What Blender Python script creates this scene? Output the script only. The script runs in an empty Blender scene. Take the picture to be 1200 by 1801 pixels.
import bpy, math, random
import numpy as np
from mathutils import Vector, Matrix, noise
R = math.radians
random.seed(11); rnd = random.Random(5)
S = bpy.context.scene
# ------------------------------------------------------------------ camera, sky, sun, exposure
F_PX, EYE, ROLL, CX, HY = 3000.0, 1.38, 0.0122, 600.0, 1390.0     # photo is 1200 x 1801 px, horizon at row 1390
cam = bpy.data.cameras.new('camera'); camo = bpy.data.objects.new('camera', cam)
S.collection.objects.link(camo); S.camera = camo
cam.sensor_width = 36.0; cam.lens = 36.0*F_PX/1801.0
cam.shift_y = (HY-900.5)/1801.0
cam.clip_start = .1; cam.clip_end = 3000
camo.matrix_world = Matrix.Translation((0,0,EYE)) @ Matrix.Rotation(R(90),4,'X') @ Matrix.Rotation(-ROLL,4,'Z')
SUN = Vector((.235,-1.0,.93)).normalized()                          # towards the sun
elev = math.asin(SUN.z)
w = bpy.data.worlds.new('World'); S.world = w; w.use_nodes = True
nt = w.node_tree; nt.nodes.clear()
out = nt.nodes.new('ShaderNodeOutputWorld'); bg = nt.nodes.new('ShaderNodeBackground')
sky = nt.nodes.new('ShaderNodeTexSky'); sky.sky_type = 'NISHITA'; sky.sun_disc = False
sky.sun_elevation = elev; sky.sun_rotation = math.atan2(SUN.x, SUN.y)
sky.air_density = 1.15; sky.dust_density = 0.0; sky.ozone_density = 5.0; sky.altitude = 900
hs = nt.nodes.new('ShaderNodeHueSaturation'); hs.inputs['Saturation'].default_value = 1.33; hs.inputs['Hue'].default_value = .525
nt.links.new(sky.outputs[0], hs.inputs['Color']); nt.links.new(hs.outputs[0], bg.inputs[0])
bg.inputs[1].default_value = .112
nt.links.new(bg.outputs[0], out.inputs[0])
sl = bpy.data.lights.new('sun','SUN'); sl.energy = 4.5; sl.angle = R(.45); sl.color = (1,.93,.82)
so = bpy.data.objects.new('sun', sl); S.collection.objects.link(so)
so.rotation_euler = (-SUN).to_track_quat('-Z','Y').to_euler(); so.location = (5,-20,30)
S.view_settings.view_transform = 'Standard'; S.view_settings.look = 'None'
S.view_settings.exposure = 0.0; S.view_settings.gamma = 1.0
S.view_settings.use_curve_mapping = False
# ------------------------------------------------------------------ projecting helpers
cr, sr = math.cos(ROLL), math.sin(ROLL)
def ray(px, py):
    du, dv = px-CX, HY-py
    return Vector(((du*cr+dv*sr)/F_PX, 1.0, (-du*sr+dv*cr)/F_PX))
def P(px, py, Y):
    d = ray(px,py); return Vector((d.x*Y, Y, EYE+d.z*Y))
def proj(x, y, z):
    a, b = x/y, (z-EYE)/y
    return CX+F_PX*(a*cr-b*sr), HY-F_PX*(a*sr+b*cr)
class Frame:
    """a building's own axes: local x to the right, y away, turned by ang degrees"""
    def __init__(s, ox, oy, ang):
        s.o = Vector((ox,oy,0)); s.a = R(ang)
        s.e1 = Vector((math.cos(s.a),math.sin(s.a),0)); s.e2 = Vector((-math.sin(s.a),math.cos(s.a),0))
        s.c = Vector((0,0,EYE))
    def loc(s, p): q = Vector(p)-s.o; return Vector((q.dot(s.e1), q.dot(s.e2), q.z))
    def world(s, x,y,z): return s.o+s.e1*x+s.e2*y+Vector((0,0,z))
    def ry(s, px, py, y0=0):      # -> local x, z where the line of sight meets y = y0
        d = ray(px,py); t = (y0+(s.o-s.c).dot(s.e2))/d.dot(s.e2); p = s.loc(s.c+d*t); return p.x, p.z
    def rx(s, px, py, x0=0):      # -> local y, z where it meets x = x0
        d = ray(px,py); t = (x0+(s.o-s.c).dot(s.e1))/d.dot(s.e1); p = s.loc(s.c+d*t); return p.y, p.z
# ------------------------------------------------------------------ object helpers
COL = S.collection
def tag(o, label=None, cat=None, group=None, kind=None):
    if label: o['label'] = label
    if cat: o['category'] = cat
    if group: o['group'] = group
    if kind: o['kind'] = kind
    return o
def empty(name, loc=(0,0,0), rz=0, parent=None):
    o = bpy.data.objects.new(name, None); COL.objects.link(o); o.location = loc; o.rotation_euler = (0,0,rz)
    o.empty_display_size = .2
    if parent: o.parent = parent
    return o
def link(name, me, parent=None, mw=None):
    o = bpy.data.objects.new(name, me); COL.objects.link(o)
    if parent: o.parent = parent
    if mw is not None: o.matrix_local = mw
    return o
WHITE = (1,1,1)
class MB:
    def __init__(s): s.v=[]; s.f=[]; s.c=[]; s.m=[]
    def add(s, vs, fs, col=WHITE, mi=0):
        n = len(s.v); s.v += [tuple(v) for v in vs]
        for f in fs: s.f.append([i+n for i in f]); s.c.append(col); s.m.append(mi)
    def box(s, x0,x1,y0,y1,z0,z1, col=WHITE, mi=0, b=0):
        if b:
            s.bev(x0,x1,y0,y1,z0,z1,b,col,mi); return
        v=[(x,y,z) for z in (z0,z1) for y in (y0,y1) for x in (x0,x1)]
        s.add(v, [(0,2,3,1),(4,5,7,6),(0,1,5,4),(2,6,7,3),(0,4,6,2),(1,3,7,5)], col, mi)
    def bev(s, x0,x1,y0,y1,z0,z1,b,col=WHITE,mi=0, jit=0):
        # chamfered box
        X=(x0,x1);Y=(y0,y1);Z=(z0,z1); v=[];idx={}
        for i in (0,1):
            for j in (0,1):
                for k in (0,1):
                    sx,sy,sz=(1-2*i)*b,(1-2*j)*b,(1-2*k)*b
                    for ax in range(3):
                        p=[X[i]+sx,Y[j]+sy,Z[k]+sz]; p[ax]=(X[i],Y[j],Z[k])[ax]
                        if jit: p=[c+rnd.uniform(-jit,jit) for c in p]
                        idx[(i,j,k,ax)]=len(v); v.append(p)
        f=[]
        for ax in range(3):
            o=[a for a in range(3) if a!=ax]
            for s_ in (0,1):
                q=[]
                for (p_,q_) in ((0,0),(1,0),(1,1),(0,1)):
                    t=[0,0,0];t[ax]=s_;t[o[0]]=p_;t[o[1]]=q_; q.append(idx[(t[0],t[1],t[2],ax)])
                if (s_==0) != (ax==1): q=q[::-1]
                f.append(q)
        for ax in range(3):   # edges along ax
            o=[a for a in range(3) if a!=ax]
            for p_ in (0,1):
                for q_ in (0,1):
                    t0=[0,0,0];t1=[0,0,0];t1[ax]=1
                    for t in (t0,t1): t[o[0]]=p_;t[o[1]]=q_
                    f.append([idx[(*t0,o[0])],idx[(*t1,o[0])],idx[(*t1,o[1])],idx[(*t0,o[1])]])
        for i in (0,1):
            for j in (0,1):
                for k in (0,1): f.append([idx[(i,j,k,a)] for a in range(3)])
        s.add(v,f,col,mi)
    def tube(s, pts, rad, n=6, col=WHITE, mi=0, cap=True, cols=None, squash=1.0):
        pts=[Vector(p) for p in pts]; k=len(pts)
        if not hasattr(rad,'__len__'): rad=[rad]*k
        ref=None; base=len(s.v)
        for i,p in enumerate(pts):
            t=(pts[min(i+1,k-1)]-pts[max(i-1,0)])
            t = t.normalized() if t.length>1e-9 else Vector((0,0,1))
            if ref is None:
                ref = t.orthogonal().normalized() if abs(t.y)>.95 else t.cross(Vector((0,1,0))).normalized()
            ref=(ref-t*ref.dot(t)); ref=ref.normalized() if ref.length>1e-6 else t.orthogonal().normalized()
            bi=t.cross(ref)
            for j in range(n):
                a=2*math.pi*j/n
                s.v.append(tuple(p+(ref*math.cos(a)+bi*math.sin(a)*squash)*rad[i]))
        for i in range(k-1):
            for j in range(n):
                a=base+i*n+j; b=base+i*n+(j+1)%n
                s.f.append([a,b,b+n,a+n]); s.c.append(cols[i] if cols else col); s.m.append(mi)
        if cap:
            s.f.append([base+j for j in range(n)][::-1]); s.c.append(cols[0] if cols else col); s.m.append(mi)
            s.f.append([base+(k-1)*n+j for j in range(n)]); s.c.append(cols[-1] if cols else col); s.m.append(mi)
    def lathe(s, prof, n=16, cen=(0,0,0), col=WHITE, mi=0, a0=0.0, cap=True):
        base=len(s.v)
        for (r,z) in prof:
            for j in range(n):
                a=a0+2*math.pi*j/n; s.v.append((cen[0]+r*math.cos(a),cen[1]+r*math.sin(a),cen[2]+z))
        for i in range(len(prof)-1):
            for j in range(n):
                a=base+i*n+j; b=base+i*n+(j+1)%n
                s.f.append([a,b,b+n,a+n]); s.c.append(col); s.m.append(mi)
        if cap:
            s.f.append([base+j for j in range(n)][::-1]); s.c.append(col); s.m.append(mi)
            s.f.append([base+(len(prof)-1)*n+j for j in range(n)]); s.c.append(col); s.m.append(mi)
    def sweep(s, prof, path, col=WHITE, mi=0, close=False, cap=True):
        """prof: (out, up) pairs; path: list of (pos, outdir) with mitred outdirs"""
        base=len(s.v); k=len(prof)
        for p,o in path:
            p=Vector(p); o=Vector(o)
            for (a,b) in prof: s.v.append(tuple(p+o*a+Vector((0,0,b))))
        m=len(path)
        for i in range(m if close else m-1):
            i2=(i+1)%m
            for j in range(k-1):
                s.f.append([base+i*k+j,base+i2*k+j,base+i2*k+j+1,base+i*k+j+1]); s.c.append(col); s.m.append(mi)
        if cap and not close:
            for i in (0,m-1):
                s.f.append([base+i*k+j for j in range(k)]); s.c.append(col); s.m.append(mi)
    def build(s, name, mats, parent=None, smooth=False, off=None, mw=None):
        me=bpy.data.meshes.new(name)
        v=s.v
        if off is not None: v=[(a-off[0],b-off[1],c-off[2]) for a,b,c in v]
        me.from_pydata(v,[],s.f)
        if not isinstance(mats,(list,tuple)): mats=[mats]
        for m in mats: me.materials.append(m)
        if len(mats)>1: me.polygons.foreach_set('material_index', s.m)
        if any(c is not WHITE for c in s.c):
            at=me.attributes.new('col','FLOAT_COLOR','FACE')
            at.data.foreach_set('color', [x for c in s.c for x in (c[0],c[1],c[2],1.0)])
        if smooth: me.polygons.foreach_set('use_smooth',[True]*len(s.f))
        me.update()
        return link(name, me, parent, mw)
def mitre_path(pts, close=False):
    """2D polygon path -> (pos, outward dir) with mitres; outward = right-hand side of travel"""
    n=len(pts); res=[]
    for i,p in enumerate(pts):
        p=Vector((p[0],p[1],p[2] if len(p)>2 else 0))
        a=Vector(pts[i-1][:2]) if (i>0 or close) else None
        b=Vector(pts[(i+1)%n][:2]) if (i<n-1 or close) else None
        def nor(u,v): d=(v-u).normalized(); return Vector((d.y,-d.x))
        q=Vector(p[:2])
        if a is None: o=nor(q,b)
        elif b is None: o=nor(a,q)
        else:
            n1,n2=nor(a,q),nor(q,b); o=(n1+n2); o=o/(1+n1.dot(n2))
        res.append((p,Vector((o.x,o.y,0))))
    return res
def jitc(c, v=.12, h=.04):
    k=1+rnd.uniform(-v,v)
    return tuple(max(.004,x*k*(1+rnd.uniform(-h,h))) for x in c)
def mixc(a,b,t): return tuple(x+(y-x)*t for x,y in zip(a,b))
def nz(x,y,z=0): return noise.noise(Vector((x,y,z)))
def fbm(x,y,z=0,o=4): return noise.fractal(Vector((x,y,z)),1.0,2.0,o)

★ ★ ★

What is asked
Show, from the listing above, each line that contains the word "scene".

Result of the exercise
What Blender Python script creates this scene? Output the script only. The script runs in an empty Blender scene. Take the picture to be 1200 by 1801 pixels.
S = bpy.context.scene